Camiamız kırılgan, ayrıştırılmaya müsait. Bundan sonraki süreçte başarılı olabilmemiz için omuz omuza, tek vücut olmamız lazım dedik. Üç günde ne kadar ayrıştırıldığımıza üzüldük. Bize böyle davranmalarının sebebi bu, güçlerini buradan alıyorlar.

Türkiye Kupası sizin olsun. Dünyada hiçbir yerde olmayan grup formatı, önümüzdeki sezon Türkiye Kupası'na geliyor. 4 yıldır bu kupadan aldığımız gelirler, bir kuruş artmadı. Bu kadar enflasyonun olduğu ortamda. Sponsorluklardan sizin ne aldığınızı merak ediyoruz. Onu da söyleyen kimse yok."

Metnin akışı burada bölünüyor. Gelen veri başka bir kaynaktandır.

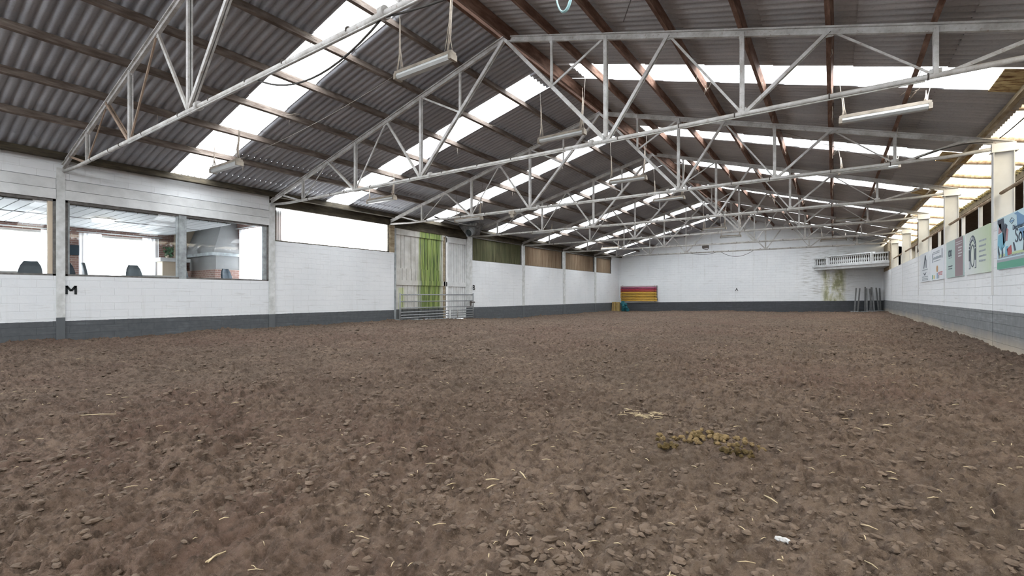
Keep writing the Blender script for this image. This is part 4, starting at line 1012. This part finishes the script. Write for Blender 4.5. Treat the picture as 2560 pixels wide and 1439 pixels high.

"DEVLET AÇIKLAMAK ZORUNDA!"

“Devlet orada güvenliği sağlayamıyorsa kulüp başkanı ne yapsın? İki kulüp de söylemlerine dikkat ediyor. Bizi kafa kafaya getirmek isteyen bir şey var. Nasıl polis olmaz statta? Devlet, bize bunu açıklamak zorunda! Biri bize açıklamak zorunda. Biz olağanüstü genel kurul yapıyoruz, statta daha çok polis var. Açıklamak zorundalar bize."